Siguiendo la estela de que solo usamos el 10 % de nuestro cerebro, en la cultura popular ha arraigado con fuerza lo de que el alma pesa 21 gramos (hasta hay una película de Alejandro González Iñárritu titulada 21 gramos precisamente por esa razón).
Pero ¿cuánto hay de cierto en esa afirmación?
En primer lugar, dar por válido un aserto como ése implicaría muchas cosas. La primera es que el alma existe. Y ésa es una afirmación ciertamente extraordinaria, del tipo Dios existe, los extraterrestres existen, los duendes existen o mi amigo Juan es capaz de volar como Supermán. Y ya sabéis: cualquier afirmación extraordinaria precisa de pruebas igualmente extraordinarias para ser respaldada; nada de pruebas de tres al cuarto (tipo experimentos cutres de un investigador aislado, testimonios de personas o cosas así) sino una maraña de demostraciones que no solo nos revelen que la afirmación es veraz sino (sobre todo) la razón de que es veraz y cómo podemos encajarla en todo el conocimiento consensuado que ya atesoramos.
A ese respecto, ¿qué clase de pruebas tenemos sobre el peso del alma? Pues unos experimentos de principios del siglo XX del físico estadounidense Duncan MacDougall, dedicados a transportar a enfermos que estaban a punto de morir a una balanza de tamaño industrial para pesarles antes y después de su muerte. Concretamente, cuatro enfermos por tuberculosis, uno por diabetes y otro por causas desconocidas.
Las notas de laboratorio de MacDougall de una de las sesiones ofrecen una gráfica descripción de las dificultades que implicaba la tarea, tal y como las transcribe Richard Wiseman en su reciente libro ¿Esto es paranormal?:
El paciente… fue perdiendo peso poco a poco a un ritmo de 28,35 gramos por hora debido a la evaporación de la humedad a través de la respiración y la evaporación del sudor. Durante las tres horas y cuarenta minutos que duró el proceso mantuve el final del astil de la balanza un poco por encima del punto de equilibrio y cerca de la barra limitante superior para que la prueba fuera más concluyente en caso de que se produjera la muerte. Transcurridas tres horas con cuarenta minutos, el paciente expiró y, de golpe y coincidiendo con la muerte, el final de astil bajó y golpeó de forma audible la barra limitante inferior y permaneció allí sin rebotar. La pérdida de peso se estableció en 21,26 gramos.

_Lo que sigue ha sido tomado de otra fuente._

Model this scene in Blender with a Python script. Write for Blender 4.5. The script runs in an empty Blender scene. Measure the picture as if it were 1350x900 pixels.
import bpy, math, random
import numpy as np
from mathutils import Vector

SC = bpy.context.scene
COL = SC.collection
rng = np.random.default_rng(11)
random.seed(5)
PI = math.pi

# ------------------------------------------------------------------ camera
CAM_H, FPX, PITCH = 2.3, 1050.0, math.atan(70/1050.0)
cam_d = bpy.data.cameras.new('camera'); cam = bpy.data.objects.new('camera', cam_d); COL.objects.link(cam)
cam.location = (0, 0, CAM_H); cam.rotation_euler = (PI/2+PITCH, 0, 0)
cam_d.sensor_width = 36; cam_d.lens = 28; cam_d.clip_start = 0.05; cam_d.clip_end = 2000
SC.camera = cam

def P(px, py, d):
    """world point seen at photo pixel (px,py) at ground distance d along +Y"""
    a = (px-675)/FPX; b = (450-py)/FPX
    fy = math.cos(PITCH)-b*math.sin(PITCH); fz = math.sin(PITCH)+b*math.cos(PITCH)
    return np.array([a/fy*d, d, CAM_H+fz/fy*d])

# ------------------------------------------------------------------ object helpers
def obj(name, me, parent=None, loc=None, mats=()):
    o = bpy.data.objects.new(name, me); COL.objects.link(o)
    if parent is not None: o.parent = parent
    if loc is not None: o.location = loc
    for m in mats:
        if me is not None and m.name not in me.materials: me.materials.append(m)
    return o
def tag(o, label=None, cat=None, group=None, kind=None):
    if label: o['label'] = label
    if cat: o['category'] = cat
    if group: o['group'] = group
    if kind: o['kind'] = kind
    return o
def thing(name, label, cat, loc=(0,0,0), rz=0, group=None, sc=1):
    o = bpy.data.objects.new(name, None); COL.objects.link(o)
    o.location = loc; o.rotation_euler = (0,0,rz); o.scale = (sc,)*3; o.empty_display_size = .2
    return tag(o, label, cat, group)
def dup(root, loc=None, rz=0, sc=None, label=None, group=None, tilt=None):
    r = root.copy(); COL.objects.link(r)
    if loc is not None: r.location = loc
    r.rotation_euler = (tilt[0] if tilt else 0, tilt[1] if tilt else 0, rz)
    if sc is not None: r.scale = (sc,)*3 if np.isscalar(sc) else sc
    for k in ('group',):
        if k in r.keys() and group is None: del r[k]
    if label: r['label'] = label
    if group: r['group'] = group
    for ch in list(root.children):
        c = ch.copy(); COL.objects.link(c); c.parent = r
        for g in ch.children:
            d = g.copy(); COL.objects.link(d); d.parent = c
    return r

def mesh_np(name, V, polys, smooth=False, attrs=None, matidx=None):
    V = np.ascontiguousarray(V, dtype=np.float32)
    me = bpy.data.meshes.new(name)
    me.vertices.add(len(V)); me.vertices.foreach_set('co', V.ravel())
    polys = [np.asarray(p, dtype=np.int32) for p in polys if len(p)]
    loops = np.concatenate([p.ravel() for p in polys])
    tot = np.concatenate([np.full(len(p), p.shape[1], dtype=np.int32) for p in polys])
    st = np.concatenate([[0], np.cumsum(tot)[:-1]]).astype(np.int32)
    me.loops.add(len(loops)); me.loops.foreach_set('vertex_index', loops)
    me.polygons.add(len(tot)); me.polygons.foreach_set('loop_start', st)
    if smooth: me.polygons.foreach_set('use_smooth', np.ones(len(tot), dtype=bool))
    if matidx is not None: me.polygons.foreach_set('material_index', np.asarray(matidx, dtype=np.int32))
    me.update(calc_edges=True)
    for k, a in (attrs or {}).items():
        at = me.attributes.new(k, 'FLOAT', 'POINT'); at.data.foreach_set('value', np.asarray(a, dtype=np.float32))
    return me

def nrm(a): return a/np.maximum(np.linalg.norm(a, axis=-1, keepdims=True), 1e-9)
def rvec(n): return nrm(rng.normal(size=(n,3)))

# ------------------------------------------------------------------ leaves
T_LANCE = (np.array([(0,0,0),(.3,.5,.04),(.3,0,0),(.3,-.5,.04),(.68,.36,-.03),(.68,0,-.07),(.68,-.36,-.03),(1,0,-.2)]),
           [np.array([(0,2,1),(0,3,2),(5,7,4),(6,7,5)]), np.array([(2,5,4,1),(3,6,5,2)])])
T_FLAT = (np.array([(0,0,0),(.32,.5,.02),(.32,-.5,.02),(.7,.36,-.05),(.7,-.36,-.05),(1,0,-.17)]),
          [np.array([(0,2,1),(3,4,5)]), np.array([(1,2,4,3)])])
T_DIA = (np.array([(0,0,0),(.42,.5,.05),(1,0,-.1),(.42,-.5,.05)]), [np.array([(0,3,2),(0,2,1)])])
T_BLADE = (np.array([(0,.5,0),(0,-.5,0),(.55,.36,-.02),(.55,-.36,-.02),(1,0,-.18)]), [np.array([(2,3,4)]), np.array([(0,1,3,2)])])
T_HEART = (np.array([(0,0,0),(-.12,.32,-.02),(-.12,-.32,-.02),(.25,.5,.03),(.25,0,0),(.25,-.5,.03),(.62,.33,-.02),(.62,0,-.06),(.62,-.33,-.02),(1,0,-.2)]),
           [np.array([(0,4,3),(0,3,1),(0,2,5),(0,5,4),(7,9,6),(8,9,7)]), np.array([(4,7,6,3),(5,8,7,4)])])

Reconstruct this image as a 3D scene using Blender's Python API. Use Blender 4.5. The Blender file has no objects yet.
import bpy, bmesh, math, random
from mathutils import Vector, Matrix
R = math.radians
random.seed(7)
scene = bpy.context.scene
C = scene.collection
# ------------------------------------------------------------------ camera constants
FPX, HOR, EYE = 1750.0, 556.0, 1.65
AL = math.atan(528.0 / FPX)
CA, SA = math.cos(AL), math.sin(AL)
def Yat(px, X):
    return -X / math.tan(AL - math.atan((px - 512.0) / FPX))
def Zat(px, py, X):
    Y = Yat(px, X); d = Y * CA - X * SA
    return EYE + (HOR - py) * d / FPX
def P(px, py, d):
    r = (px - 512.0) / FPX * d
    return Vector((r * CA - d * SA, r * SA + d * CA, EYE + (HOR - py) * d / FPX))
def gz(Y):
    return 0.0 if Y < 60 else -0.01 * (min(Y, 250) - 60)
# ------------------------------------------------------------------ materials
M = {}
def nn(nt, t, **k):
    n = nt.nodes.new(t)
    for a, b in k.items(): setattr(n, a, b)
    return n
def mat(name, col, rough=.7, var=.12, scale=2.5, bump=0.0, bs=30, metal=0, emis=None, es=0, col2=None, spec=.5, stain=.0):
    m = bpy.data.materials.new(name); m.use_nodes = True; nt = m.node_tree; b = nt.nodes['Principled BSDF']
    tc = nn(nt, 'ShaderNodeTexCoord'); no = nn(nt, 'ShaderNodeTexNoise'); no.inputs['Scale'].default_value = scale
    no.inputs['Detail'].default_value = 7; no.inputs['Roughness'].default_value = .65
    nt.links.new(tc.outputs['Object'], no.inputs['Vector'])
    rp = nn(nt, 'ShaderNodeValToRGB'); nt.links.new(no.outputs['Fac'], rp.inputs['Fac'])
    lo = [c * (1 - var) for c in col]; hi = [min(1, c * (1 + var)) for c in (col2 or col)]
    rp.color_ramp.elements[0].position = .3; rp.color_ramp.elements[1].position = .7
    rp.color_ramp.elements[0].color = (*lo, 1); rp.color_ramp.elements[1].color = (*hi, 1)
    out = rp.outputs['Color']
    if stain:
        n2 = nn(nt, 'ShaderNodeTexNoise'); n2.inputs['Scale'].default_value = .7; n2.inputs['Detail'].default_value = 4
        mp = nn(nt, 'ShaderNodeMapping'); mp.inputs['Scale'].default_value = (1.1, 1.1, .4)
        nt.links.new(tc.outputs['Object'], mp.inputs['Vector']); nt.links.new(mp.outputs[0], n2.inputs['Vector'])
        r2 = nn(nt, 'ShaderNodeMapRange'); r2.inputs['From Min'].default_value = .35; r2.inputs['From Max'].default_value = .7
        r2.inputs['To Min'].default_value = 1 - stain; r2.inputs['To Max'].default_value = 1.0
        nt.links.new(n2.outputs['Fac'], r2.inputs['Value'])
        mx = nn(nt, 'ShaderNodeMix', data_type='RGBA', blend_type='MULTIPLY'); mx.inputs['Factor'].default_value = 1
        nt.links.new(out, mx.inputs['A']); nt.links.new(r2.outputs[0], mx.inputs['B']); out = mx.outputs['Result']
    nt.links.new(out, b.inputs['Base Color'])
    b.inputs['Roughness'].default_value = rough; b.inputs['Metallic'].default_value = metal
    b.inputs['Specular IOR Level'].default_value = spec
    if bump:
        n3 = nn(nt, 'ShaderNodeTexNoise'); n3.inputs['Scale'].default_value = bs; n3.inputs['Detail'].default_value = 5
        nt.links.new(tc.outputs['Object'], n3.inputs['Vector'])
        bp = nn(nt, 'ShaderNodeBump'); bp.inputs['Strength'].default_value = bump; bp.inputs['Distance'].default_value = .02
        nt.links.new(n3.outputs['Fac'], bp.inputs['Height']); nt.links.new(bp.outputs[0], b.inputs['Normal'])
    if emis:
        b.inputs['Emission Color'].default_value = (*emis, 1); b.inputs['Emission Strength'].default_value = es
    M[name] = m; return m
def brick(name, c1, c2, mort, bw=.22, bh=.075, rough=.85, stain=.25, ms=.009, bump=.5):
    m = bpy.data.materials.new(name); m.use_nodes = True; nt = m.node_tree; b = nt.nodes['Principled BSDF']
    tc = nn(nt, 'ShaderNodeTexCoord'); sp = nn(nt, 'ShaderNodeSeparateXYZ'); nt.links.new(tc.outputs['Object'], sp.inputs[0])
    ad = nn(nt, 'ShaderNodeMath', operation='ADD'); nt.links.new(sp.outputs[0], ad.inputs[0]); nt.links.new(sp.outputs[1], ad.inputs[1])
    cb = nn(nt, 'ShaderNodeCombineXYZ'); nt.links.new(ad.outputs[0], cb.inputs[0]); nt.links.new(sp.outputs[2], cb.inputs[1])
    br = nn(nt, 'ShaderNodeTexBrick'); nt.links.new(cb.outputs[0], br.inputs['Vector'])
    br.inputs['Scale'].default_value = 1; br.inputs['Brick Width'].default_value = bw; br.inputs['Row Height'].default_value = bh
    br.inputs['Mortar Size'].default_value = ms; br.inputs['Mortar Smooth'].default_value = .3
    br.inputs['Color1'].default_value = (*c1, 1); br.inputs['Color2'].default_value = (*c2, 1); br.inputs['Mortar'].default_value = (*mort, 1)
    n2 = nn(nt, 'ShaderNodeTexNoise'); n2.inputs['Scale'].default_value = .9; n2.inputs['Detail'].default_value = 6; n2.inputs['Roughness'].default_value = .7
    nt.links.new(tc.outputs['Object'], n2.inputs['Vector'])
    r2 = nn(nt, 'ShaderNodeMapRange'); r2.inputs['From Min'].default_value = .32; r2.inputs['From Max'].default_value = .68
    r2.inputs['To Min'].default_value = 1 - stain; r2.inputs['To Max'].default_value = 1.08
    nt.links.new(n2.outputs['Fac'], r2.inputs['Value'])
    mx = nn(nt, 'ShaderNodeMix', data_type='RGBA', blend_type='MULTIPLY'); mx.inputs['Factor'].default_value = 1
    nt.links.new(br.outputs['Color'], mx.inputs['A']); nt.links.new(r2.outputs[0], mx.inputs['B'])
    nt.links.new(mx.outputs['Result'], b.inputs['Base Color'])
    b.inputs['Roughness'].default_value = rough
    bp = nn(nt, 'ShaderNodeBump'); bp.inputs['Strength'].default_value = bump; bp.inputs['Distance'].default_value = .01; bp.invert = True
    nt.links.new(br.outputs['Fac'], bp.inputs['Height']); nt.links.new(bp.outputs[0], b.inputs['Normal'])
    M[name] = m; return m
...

En un estudio posterior, Macdougall también empleó perros moribundos en balanzas, descubriendo que su muerte no implicaba ninguna pérdida de peso, ergo los animales no tenían alma.
Los resultados de Macdougall fueron publicados en el New York Times de 1907, generando mucha aceptación del público (nos pirramos por los resultados que confirman nuestros prejuicios o ideas preconcebidas), y así se quedó, cristalizando en el acervo popular hasta nuestros días. Y todo eso, a pesar de que afirmar lo que MacDougall afirma tras sus experimentos es dar un salto metodológico imperdonable en el método científico (que se rige por la cautela máxima), y, por supuesto, viola también un principio de lógica conocido como post hoc, ergo propter hoc, es decir, literalmente: “Después de esto, luego a causa de esto”. Por ejemplo, un jugador de poquér se pone sus zapatos favoritos o no se afeita, y ese día gana la partida, de lo cual deduce que la ha ganado porque se ha puesto sus zapatos o no se ha afeitado, y volverá a repetir ese ritual para invocar de nuevo la buena suerte.
En otras palabras: ¿Por qué creer que es el alma lo que perdemos al morir y no, por ejemplo, que son los duendes quienes nos roban el aliento, o los extraterrestes de otra dimensión los que se llevan una copia de nosotros que pesa justamente eso… o cualquier otra suposición basada en la pura fantasía?
Por si esto fuera poco, el físico Augustus P. Clarke ya destripó el artículo de MacDougall en su día, aportando hipótesis más sólidas a ese decremento del peso del muerto, tal y como explica Richard Wiseman:
Clarke señaló que en el momento de la muerte se produce un repentino incremento de la temperatura corporal debido a que los pulmones dejan de enfriar la sangre y que el consecuente incremento de la sudoración podría explicar fácilmente los 21 gramos de menos de MacDougall. Clarke también apuntó que los perros carecen de glándulas sudoríparas (de ahí el incesante jadeo) y por eso no es de extrañar que su peso no sufriera ningún cambio súbito al morir. En consecuencia, los resultados de MacDougall fueron relegados al montón de curiosidades científicas consideradas “casi con toda seguridad falsas”.